Inoltre, anche se si responsabilizzano gli offerenti in sede di predisposizione delle loro offerte e, si compensa l’onere finanziario che il controllo della regolarità delle offerte rappresenta per l’amministrazione aggiudicatrice, l’importo che essa raggiunge in una situazione come quella di cui al procedimento principale, appare per la Corte manifestamente eccessivo rispetto allo svolgimento della procedura di appalto di cui trattasi.

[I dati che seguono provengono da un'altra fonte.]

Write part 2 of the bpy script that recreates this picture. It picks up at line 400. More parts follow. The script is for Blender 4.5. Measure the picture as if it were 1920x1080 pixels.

Questi i principi di diritto affermati quindi dalla Corte:

1)  L’articolo 47, paragrafo 3, e l’articolo 48, paragrafo 4, della Direttiva 2004/18/CE del Parlamento europeo e del Consiglio, del 31 marzo 2004, relativa al coordinamento delle procedure di aggiudicazione degli appalti pubblici di lavori, di forniture e di servizi, in combinato disposto con il principio generale di proporzionalità, devono essere interpretati nel senso che:

–             essi ostano a una normativa nazionale che esclude la possibilità, per i componenti originari di un raggruppamento temporaneo di imprese offerente, di recedere da tale raggruppamento, qualora il termine di validità dell’offerta presentata da detto raggruppamento giunga a scadenza e l’amministrazione aggiudicatrice chieda l’estensione della validità delle offerte che le sono state presentate, purché sia dimostrato, da un lato, che i restanti componenti dello stesso raggruppamento soddisfano i requisiti definiti dall’amministrazione aggiudicatrice e, dall’altro, che la continuazione della loro partecipazione alla procedura di aggiudicazione di cui trattasi non comporta un deterioramento della situazione degli altri offerenti sotto il profilo della concorrenza.

2)  I principi di proporzionalità e di parità di trattamento, nonché l’obbligo di trasparenza, quali enunciati all’articolo 2 e al considerando 2 della Direttiva 2004/18, devono essere interpretati nel senso che:

–             essi ostano a una normativa nazionale che prevede l’incameramento automatico della cauzione provvisoria costituita da un offerente a seguito dell’esclusione di quest’ultimo da una procedura di aggiudicazione di un appalto pubblico di servizi, anche qualora il servizio di cui trattasi non gli sia stato aggiudicato.